Gather up the lines with the word "wood" in them.
########
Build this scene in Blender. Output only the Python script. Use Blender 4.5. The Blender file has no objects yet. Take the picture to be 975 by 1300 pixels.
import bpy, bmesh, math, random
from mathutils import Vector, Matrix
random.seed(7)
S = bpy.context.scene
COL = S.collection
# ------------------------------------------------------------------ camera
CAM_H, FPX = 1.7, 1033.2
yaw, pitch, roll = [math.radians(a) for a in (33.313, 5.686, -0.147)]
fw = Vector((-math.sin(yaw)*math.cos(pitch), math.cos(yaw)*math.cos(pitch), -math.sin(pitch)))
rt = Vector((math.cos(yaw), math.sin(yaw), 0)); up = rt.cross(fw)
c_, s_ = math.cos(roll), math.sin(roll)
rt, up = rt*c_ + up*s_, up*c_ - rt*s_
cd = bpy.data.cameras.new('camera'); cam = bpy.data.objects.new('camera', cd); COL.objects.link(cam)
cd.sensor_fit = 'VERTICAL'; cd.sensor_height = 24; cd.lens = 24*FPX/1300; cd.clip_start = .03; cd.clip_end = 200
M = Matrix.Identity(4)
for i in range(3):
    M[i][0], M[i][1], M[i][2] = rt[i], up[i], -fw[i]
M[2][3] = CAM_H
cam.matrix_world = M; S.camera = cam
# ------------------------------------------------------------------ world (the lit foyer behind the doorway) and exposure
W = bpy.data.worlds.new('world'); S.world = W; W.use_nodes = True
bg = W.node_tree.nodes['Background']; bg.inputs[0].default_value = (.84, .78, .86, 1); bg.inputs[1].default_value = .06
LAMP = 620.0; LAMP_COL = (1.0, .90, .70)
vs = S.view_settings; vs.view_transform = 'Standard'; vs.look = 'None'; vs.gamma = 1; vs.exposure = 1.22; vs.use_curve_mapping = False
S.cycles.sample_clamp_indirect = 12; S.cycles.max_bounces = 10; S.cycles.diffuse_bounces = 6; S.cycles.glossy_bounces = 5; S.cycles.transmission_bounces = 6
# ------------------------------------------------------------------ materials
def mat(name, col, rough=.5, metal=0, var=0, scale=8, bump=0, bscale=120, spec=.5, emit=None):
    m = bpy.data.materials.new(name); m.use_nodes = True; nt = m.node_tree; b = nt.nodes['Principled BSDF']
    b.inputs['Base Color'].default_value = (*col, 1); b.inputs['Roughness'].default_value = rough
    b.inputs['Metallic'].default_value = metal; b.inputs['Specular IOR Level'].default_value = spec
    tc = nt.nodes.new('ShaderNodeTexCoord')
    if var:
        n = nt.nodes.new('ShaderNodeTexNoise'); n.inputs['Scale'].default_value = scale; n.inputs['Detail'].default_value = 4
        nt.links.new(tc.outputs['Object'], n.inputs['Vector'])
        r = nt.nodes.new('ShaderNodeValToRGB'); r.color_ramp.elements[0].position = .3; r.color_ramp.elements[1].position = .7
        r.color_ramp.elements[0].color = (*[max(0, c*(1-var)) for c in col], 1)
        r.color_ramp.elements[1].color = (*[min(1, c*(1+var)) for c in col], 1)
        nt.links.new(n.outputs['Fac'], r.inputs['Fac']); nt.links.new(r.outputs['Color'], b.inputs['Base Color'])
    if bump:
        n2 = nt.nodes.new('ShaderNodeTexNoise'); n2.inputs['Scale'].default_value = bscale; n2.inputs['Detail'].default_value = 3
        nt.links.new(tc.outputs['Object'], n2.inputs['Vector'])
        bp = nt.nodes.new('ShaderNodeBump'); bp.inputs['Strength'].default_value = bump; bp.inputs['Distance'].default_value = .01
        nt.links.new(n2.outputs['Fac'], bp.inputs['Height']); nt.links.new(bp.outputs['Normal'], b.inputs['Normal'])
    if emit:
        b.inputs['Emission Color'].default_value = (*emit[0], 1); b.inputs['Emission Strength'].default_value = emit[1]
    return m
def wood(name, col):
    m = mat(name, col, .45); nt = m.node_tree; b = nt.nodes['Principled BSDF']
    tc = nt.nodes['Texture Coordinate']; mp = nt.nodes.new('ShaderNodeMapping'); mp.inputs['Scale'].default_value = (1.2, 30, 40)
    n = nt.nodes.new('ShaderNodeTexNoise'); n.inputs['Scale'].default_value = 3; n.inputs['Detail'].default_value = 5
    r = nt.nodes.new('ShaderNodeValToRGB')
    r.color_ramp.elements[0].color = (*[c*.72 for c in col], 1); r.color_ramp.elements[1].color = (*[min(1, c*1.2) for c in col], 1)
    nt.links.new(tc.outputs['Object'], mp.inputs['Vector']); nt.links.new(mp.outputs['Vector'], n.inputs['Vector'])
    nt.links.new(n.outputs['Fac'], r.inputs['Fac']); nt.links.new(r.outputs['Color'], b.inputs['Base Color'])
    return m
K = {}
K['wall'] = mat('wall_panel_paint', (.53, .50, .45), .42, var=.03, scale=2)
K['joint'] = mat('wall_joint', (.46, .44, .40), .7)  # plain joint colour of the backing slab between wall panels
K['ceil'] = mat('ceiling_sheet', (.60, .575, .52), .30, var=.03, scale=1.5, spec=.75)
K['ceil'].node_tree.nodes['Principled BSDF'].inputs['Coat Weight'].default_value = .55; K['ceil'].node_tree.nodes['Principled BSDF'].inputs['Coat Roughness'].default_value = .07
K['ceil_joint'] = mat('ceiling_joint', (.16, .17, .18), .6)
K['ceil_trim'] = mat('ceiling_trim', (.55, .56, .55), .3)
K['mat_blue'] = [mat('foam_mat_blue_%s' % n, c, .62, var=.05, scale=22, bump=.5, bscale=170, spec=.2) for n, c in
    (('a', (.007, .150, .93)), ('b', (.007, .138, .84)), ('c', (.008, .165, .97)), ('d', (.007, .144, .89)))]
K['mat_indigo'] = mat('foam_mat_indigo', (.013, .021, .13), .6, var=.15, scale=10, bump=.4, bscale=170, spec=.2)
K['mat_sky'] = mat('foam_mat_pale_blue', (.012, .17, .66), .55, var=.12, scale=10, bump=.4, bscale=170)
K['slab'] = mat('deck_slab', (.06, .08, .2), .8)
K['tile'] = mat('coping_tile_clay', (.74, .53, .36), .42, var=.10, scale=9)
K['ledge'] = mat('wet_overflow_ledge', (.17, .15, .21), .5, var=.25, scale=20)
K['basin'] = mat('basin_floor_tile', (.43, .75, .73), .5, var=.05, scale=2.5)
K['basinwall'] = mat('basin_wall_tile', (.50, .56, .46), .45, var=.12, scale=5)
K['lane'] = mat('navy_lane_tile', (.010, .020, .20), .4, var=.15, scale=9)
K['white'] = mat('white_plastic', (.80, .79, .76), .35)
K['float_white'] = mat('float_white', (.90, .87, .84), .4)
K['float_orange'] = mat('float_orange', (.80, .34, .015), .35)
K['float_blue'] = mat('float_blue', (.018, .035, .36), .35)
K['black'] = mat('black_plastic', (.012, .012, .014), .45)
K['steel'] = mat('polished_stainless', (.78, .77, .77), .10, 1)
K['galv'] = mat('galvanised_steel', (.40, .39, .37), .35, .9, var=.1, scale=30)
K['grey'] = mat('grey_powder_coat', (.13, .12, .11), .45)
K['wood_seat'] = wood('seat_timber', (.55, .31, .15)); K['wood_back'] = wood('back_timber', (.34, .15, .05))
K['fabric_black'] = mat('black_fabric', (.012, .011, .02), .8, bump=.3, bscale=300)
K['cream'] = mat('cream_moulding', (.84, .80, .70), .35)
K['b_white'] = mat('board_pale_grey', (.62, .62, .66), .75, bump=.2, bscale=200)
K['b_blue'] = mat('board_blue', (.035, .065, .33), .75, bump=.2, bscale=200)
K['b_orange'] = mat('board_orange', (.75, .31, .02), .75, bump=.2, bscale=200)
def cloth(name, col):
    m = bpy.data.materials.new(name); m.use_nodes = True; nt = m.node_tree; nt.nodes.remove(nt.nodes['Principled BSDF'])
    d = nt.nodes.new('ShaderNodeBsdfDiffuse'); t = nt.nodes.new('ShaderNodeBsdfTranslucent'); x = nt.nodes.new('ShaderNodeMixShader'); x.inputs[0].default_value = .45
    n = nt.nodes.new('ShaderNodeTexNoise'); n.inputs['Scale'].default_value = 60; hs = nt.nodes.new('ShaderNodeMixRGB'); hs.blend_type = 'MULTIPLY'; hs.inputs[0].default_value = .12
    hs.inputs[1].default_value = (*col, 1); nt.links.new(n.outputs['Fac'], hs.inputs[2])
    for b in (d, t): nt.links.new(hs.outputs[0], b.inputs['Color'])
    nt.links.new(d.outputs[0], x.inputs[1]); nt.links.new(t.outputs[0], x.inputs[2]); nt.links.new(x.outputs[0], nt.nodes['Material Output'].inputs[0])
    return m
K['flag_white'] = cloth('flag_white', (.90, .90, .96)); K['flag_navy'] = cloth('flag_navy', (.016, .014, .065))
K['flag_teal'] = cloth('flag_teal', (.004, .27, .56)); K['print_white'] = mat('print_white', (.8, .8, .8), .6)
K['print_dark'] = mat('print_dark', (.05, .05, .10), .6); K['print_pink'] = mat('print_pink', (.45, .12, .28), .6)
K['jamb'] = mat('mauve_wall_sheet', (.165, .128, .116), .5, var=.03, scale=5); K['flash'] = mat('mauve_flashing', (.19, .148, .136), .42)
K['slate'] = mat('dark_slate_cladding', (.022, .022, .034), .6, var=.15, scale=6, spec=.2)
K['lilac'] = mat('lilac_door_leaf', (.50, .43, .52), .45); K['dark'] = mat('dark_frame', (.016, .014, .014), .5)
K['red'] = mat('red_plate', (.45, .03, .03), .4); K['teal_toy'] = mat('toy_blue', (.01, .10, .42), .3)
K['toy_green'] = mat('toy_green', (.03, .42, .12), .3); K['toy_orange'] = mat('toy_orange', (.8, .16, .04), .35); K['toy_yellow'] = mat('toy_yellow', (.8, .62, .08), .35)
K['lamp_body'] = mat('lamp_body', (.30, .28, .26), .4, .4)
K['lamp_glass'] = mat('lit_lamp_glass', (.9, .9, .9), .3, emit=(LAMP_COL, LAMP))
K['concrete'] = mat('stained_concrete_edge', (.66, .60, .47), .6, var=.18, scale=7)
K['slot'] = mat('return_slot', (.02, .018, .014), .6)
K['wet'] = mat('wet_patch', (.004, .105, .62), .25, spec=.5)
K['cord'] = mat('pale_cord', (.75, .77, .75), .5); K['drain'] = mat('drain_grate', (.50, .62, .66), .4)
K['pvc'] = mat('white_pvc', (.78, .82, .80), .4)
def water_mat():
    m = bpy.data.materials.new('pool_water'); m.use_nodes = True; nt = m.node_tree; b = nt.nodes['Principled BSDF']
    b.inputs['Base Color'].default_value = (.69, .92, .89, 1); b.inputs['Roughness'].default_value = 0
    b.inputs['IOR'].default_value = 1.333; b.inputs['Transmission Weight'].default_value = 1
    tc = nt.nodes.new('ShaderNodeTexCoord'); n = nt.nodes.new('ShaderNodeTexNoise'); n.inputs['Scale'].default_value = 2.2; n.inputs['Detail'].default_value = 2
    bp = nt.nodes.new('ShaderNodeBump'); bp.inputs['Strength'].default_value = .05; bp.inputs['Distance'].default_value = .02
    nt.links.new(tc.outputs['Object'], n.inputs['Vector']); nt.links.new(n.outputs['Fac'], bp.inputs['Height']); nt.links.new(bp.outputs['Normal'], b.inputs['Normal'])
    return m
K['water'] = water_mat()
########
- [CORRECT OUTPUT]:
def wood(name, col):
K['wood_seat'] = wood('seat_timber', (.55, .31, .15)); K['wood_back'] = wood('back_timber', (.34, .15, .05))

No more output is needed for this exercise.